The Politically Incorrect Show - 30/03/2000
[Music - Die Fledermaus]
Good afternoon, KAYA ORAAAA & welcome to the Politically Incorrect Show on the free speech network, Radio Pacific, for Thursday March 30, proudly sponsored by Neanderton Nicotine Ltd, the show that says bugger the politicians & bureaucrats & all the other bossyboot busybodies who try to run our lives with our money; that stands tall for free enterprise, achievement, profit & excellence against the state-worshippers in our midst; that stands above all for the most sacred thing in the universe, the liberty of the human individual.
[Music up, music down!]
I promised caller James yesterday that the subject of today's editorial would be the novelette Anthem, by Ayn Rand, first written in 1937, then edited & published in its present form in 1946. It is the story of a totalitarian world in which the word 'I' has been expunged from the language. It is written by its hero, a man who has rediscovered the word 'I' - and intimations of a free & prosperous era before it was eliminated. Currently, by contrast, everyone is numbered & uses the collective pronoun 'we.' The hero rebels & escapes to establish a remote mountain refuge with his equally newly-enlightened beloved & a few followers.
Unlike other depictions of collectivist dystopias, such as 1984 & The Prisoner, Anthem does not portray its totalitarian society as technologically advanced. Quite the reverse - its ruling Council of Scholars has only just got round to permitting the use of candles. And the hero, assigned to be a street sweeper, has turned himself into a scientist & inventor. Ayn Rand recognised the inseparable connection between liberty & reason, & could not conceive that a tyranny with no free countries to spy on or steal from could be technologically advanced.
The story begins with the words, "It is a sin to write this." It flashes back to the horrors of what passed for life in what is effectively one vast slave-labour camp, & ends with some visionary reflections. As our own country plunges headlong into the collectivist morass, I can do no better than quote from this oh-so-apposite, poetic prose.
"At first man was enslaved by the gods. But he broke their chains. Then he was enslaved by the kings.
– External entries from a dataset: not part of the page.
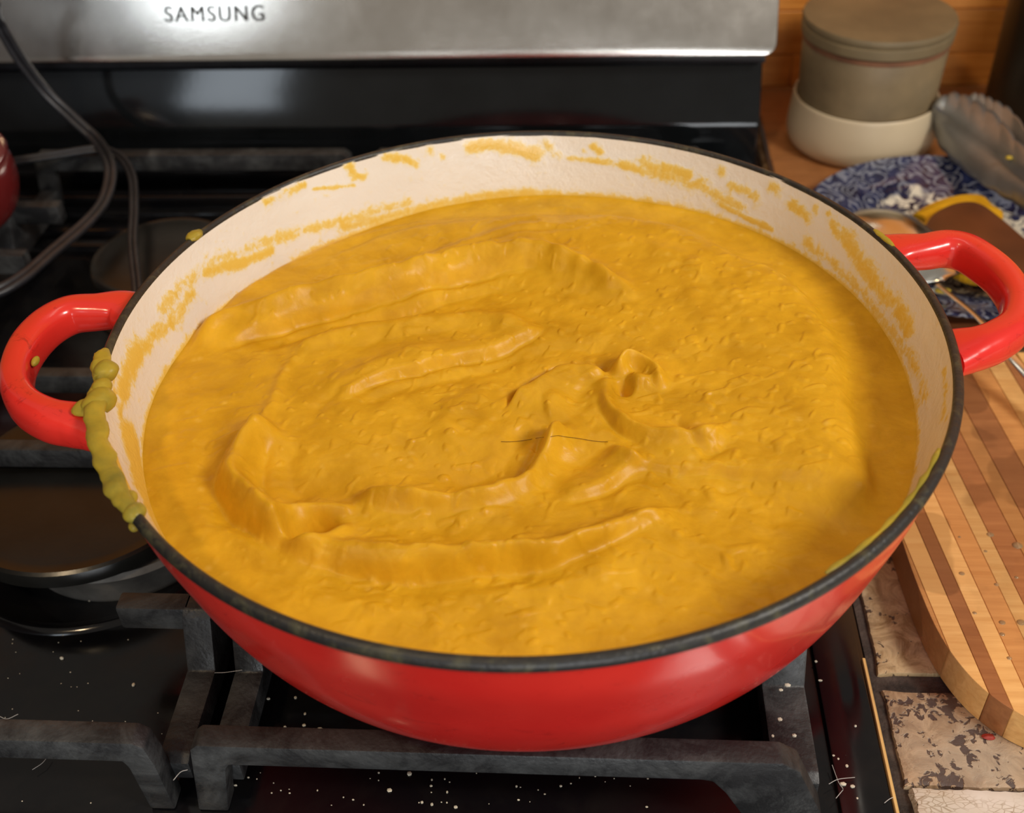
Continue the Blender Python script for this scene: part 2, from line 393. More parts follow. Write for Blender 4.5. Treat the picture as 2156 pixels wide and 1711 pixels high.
# burners
def burner(cx,cy,r):
    lathe('burner_ring',[(r*1.02,0),(r*1.03,.0014),(r*1.07,.0020),(r*1.11,.0015),(r*1.13,0)],(cx,cy,ZC),M['cooktop'],rg,128)
    lathe('burner_base',[(0,0),(r*.80,0),(r*.82,.010),(r*.87,.0175),(r*.84,.020),(0,.020)],(cx+.0155,cy-.0005,ZC),M['alu'],rg)
    lathe('burner_cap',[(0,.0205),(r*.95,.0205),(r*.995,.0225),(r,.0260),(r*.985,.0292),(r*.96,.0302),(r*.92,.0298),(r*.88,.0300),(r*.40,.0310),(0,.0312)],(cx,cy,ZC),M['cap'],rg,128)
    prism('igniter',[(cx+r*.9,cy-r*.52),(cx+r*.98,cy-r*.52),(cx+r*.98,cy-r*.62),(cx+r*.9,cy-r*.62)],ZC,ZC+.010,M['alu'],rg,.001)
burner(-.215,.0285,.063); burner(-.235,.225,.045); burner(.0,.0,.040); burner(.0,.235,.032)
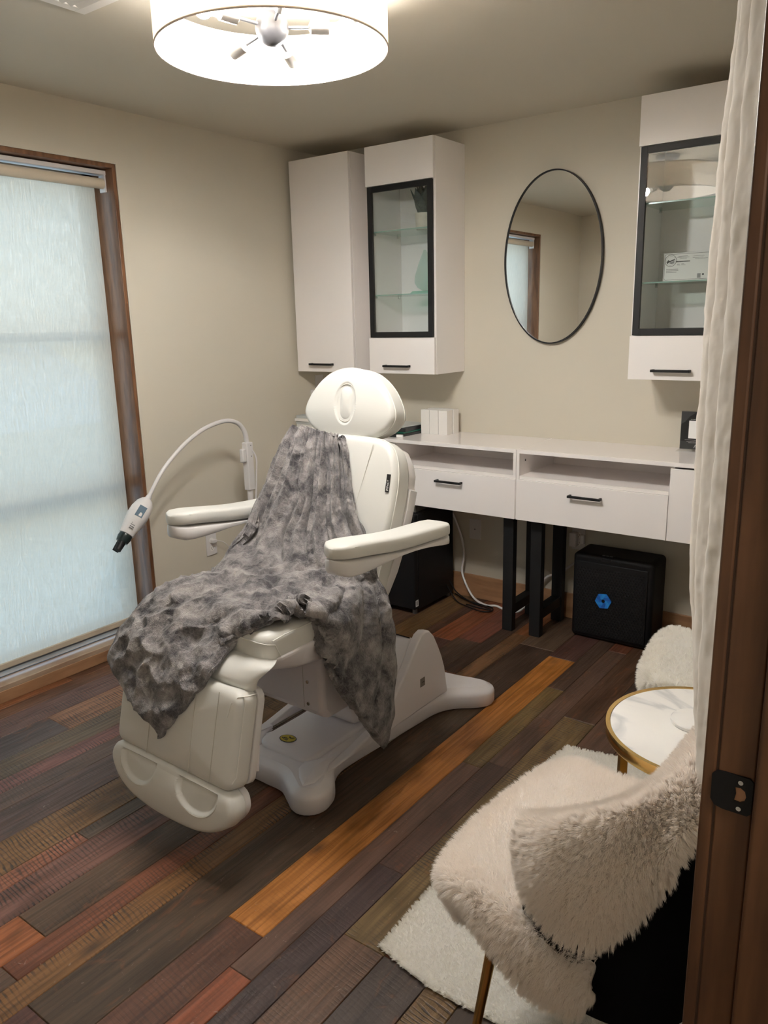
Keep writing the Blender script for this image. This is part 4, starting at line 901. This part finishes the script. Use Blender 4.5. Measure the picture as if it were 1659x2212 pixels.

But he broke their chains. He declared to all his brothers that a man has rights which neither god nor king nor other men can take away from him, no matter what their number, for his is the right of man, & there is no right on earth above this right. And he stood on the threshold of the freedom for which the blood of the centuries behind him had been spilled. But then he gave up all he had won, and fell lower than his savage beginning."
And further on:
"Through all the darkness, through all the shame of which men are capable, the spirit of man will remain alive on this earth. It may sleep, but it will awaken. It may wear chains, but it will break through. ... For the coming of that day shall I fight, I & my sons & my chosen friends. For the freedom of Man. For his rights. For his life. For his honour. And here, over the portals of my fort, I shall cut in the stone the word which is to become my beacon & my banner. The word which will not die, should we all perish in battle. The word which can never die on this earth, for it is the heart of it & the meaning & the glory. The sacred word: EGO."